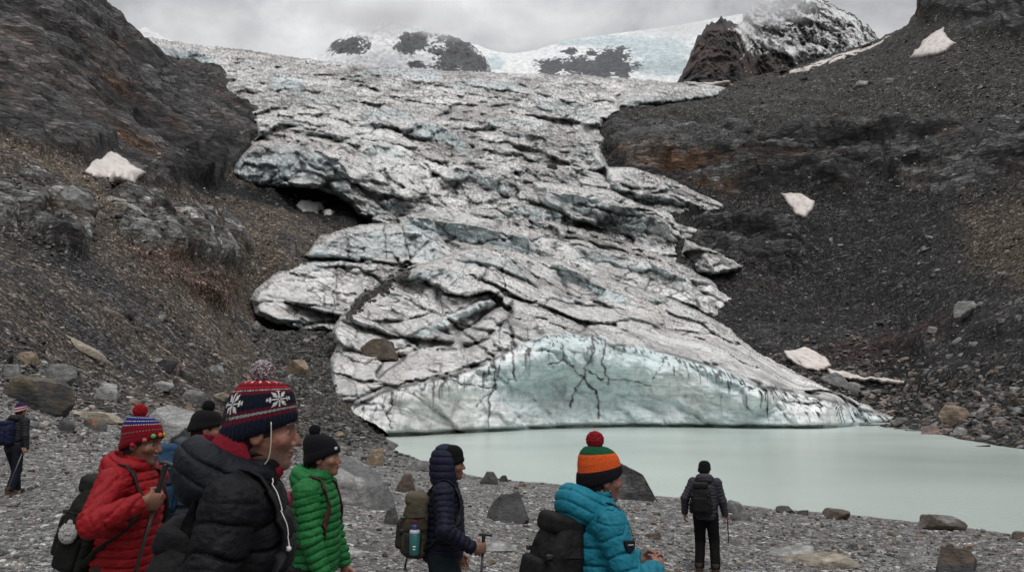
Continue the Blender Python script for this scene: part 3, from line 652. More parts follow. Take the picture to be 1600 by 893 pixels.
def col_snow(P, px, py, up, r, r2):
    c = np.tile(C(.80, .805, .82), (len(P), 1)); n = fbm(P * .02, 5, 5, .6); n2 = fbm(P * .10, 4, 6, .6)
    b = np.maximum.reduce([blob(px, py, 545, 73, 34, 14), blob(px, py, 640, 72, 24, 22), blob(px, py, 655, 62, 14, 14), blob(px, py, 715, 85, 48, 38), blob(px, py, 740, 100, 40, 24), blob(px, py, 650, 100, 14, 6)])
    k = sstep(-.04, .08, b + .9 * n + .7 * n2 - .12) * sstep(-.9, -.1, b)
    rk = C(.078, .08, .086) * (1 + .9 * n2[:, None] + .5 * n[:, None]); return c * (1 - k[:, None] * .95) + rk * k[:, None] * .95
def col_field(P, px, py, up, r, r2):
    c = np.tile(C(.82, .825, .83), (len(P), 1)); n = fbm(P * .02, 5, 15, .6); n2 = fbm(P * .10, 4, 16, .6)
    b = np.maximum.reduce([blob(px, py, 862, 105, 26, 16), blob(px, py, 930, 105, 70, 20), blob(px, py, 960, 90, 30, 18), blob(px, py, 975, 108, 14, 20), blob(px, py, 890, 80, 14, 6), blob(px, py, 925, 83, 10, 6)])
    k = sstep(-.04, .08, b + .9 * n + .7 * n2 - .1) * sstep(-.8, -.1, b)
    ib = np.maximum.reduce([blob(px, py, 985, 66, 75, 12), blob(px, py, 1030, 80, 60, 20), blob(px, py, 890, 66, 40, 6), blob(px, py, 770, 98, 16, 12), blob(px, py, 1040, 105, 60, 14)])
    c = mixc(c, C(.50, .60, .63), sstep(-.1, .4, ib + .6 * n + .4 * (r2 - .3)) * .8)
    rk = C(.075, .078, .088) * (1 + .9 * n2[:, None] + .5 * n[:, None]); return c * (1 - k[:, None] * .95) + rk * k[:, None] * .95
def col_rock(P, px, py, up, r, r2):
    n = fbm(P * .012, 5, 25, .6); n2 = fbm(P * np.array([.10, .1, .16], f32), 4, 26, .7)
    c = np.tile(C(.058, .057, .061), (len(P), 1)) * (1 + .7 * n[:, None] + .9 * n2[:, None])
    c = mixc(c, C(.105, .07, .055), sstep(-.1, .4, n + .3 * n2 + .3 * blob(px, py, 1120, 90, 90, 60)) * .6)
    st = fbm(aniso(P, math.radians(30), .012, .02, .055), 4, 27)
    sn = sstep(.16, .24, st + .75 * n2 + .25 * (r2 - .3) - .5 * sstep(1180, 1110, px) - .4 * sstep(70, 105, py) + .1)
    gul = sstep(9, 3, polyline_d(px + 10 * n2, py + 8 * n, [(1160, 40), (1195, 62), (1240, 82)])) 
    gul = np.maximum(gul, sstep(6, 2, polyline_d(px + 8 * n2, py + 8 * n, [(1340, 45), (1325, 75), (1315, 85)])))
    return mixc(c, C(.78, .785, .79), np.clip(np.maximum(sn * .9, gul), 0, 1))
peak('snow_mountain', 'snow covered mountain with dark rock outcrops and its top in cloud', [(440, 108), (505, 84), (525, 62), (548, 50), (575, 40), (610, 34), (650, 44), (690, 52), (705, 58), (735, 68), (752, 84), (765, 102), (775, 125)], 150, 2300, 2050, 400, col_snow, 34, brk=(.8,))
peak('snow_field', 'smooth white snowfield with a pale blue icefall below the pass', [(690, 60), (745, 70), (770, 80), (800, 84), (840, 78), (880, 64), (960, 53), (1060, 40), (1110, 30), (1160, 22)], 160, 2600, 2200, 420, col_field, 16, brk=(.15,))
peak('rocky_peak', 'dark jagged rock peak streaked with snow above the right slope', [(1055, 135), (1066, 115), (1080, 85), (1090, 60), (1105, 42), (1125, 28), (1135, 33), (1148, 36), (1160, 38), (1166, 20), (1185, 5), (1230, -8), (1270, -8), (1290, 5), (1308, 15), (1335, 28), (1355, 42), (1372, 60), (1400, 85), (1440, 120)], 165, 1500, 1330, 440, col_rock, 60, depth=lambda px, py: 160 * sstep(1150, 1185, px), brk=(1.3,))
peak('snow_mountain', 'small hazy snow summit far beyond the left end of the glacier', [(180, 60), (205, 48), (226, 43), (240, 50), (262, 62), (300, 75)], 110, 1500, 1420, 480, col_snow, 14, brk=(.4,))
# ================================================================== ROCKS, STONES, SNOW PATCHES
import bmesh
_ico = {}
def ico(n):
    if n not in _ico:
        bm = bmesh.new(); bmesh.ops.create_icosphere(bm, subdivisions=n, radius=1)
        bm.verts.ensure_lookup_table()
        _ico[n] = (np.array([v.co[:] for v in bm.verts], f32), np.array([[v.index for v in f.verts] for f in bm.faces], np.int32)); bm.free()
    return _ico[n]
def rock_shape(n, seed, planes=11, rough=.05, slab=.55, layer=0.):
    r = np.random.default_rng(seed); V, Fc = ico(n)
    N = r.normal(size=(planes, 3)); N /= np.linalg.norm(N, axis=1)[:, None]
    N = np.concatenate([N, [[.1 * r.normal(), .1 * r.normal(), 1.], [0, 0, -1]]]); N /= np.linalg.norm(N, axis=1)[:, None]
    d = np.r_[r.uniform(.62, 1., planes), slab, slab]
    rad = np.min(np.where((V @ N.T) > .02, d[None] / np.maximum(V @ N.T, .02), 9.), 1)
    P = V * np.minimum(rad, 1.6)[:, None]
    if rough > 0:
        Pf = P.astype(f32) + seed * 1.7
        k = fbm(Pf * 1.6, 5, seed) + .5 * ridged(Pf * np.array([1.1, 1.1, 4.5], f32), 4, seed + 3)
        P = P * (1 + rough * (k - .2))[:, None]
    if layer > 0:
        z = P[:, 2] / layer; P[:, 2] = (np.floor(z) + sstep(.3, .7, z - np.floor(z))) * layer * .5 + P[:, 2] * .5
    P = P - (P.max(0) + P.min(0)) / 2
    return (P / (P.max(0) - P.min(0))).astype(f32), Fc       # unit box, centred
def rock_mat2(name, scale):
    t = NT(name); p = t.pos(); c = t.attr('Col')
    oi = t.n('ShaderNodeObjectInfo')
    a = t.noise(t.pos(scale=(1, 1, 3.2), rot=(.25, .3, 0)), scale, 8, .7, .3); b = t.noise(p, scale * 4, 7, .7)
    cc = t.mix(t.mix(c, t.ramp(a, [(.3, .5), (.5, .95), (.7, 1.7)]), 1., 'MULTIPLY'), t.ramp(b, [(.3, .65), (.5, 1.), (.72, 1.6)]), 1., 'MULTIPLY')
    cr = t.voro(p, scale * 1.2, 'DISTANCE_TO_EDGE')
    cc = t.mix(cc, t.ramp(cr, [(0, .4), (.03, 1.)]), .6, 'MULTIPLY')
    h = t.math('ADD', a, t.math('MULTIPLY', b, .4))
    return t.set(col=cc, rough=t.ramp(b, [(.3, .5), (.7, .8)]), nrm=t.bump(h, .8, .25 / scale), spec=.4)
M_ROCK = rock_mat2('boulder rock', 2.2); M_ROCKF = rock_mat2('far boulder rock', .5)
TONE = {'pale': (.27, .268, .262), 'grey': (.16, .158, .156), 'dark': (.06, .058, .058), 'tan': (.25, .19, .135), 'rust': (.20, .105, .06), 'ochre': (.11, .09, .062), 'brown': (.10, .075, .058), 'sand': (.30, .26, .205), 'rose': (.26, .19, .17), 'black': (.03, .03, .031)}
def ice_point(px, py):
    V = ICE_ALL; m = (np.abs(ICE_PX - px) < 4) & (np.abs(ICE_PY - py) < 4)
    k = np.where(m)[0]; return V[k[V[k][:, 1].argmin()]] if len(k) else unproj(px, py, 120.)
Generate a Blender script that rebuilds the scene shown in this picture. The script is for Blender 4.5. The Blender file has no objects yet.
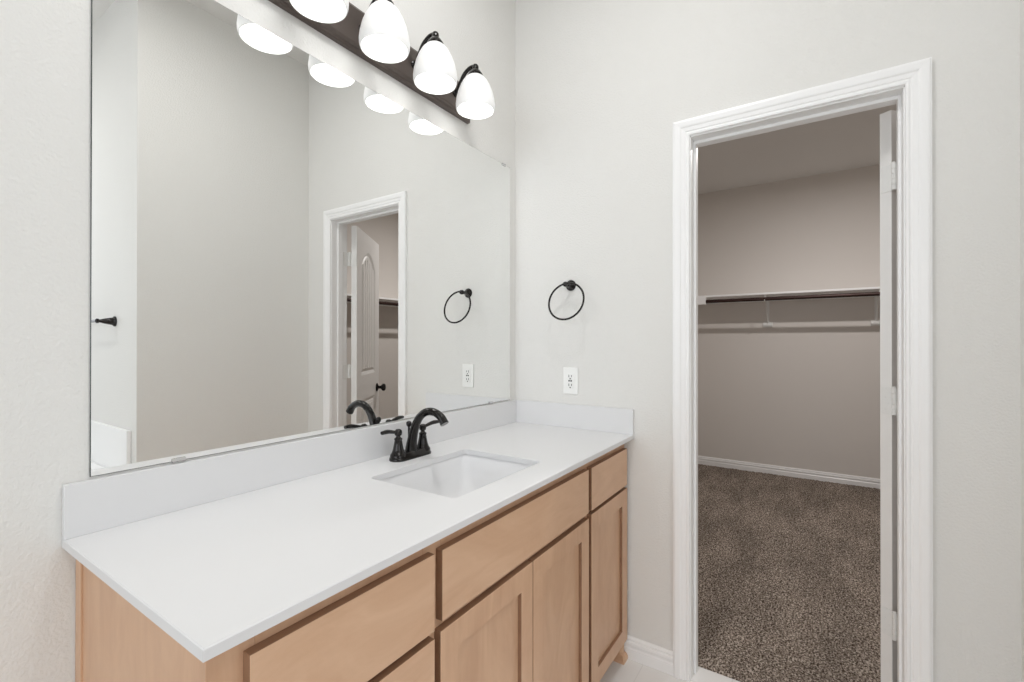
import bpy, bmesh, math, random
import numpy as np
from mathutils import Vector, Matrix

random.seed(7)
C = bpy.context.scene.collection
S = bpy.context.scene
PI = math.pi

# ------------------------------------------------------------------ camera
CX, CY, CZ = -1.8214, -1.1860, 1.2641
YAW, PITCH, ROLL, FPX = math.radians(33.4753), math.radians(0.1663), math.radians(0.0405), 464.04
fw = Vector((math.cos(YAW)*math.cos(PITCH), math.sin(YAW)*math.cos(PITCH), math.sin(PITCH)))
rt = Vector((math.sin(YAW), -math.cos(YAW), 0))
up = rt.cross(fw)
rt2 = rt*math.cos(ROLL) + up*math.sin(ROLL)
up2 = -rt*math.sin(ROLL) + up*math.cos(ROLL)
cam = bpy.data.cameras.new('camera')
cam.sensor_width = 36.0
cam.lens = FPX*36.0/1024.0
cam.clip_start = 0.02
camo = bpy.data.objects.new('camera', cam)
C.objects.link(camo)
camo.matrix_world = Matrix(((rt2.x, up2.x, -fw.x, CX), (rt2.y, up2.y, -fw.y, CY), (rt2.z, up2.z, -fw.z, CZ), (0, 0, 0, 1)))
S.camera = camo

# ------------------------------------------------------------------ view + world
S.view_settings.view_transform = 'Standard'
S.view_settings.look = 'None'
S.view_settings.exposure = 0.15
S.view_settings.gamma = 1.0
S.view_settings.use_curve_mapping = False
S.cycles.max_bounces = 14
S.cycles.diffuse_bounces = 8
S.cycles.glossy_bounces = 6
S.cycles.sample_clamp_indirect = 6.0
S.cycles.caustics_reflective = True
S.cycles.blur_glossy = 0.3
W = bpy.data.worlds.new('world'); S.world = W
W.use_nodes = True
bg = W.node_tree.nodes['Background']
bg.inputs[0].default_value = (0.75, 0.86, 1.0, 1)
bg.inputs[1].default_value = 1.0

def area(name, loc, direction, sx, sy, power, col, spread=PI):
    l = bpy.data.lights.new(name, 'AREA'); l.shape = 'RECTANGLE'; l.size = sx; l.size_y = sy
    l.energy = power; l.color = col; l.spread = spread
    o = bpy.data.objects.new(name, l); C.objects.link(o)
    o.location = loc
    o.rotation_euler = Vector(direction).to_track_quat('-Z', 'Y').to_euler()
    return o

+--

> Problem requirements
Make a copy of each line that contains the string "picture".

> Solution
Continue the Blender Python script for this scene: part 3, from line 652. More parts follow. Take the picture to be 1600 by 893 pixels.
Generate a Blender script that rebuilds the scene shown in this picture. The script is for Blender 4.5. The Blender file has no objects yet.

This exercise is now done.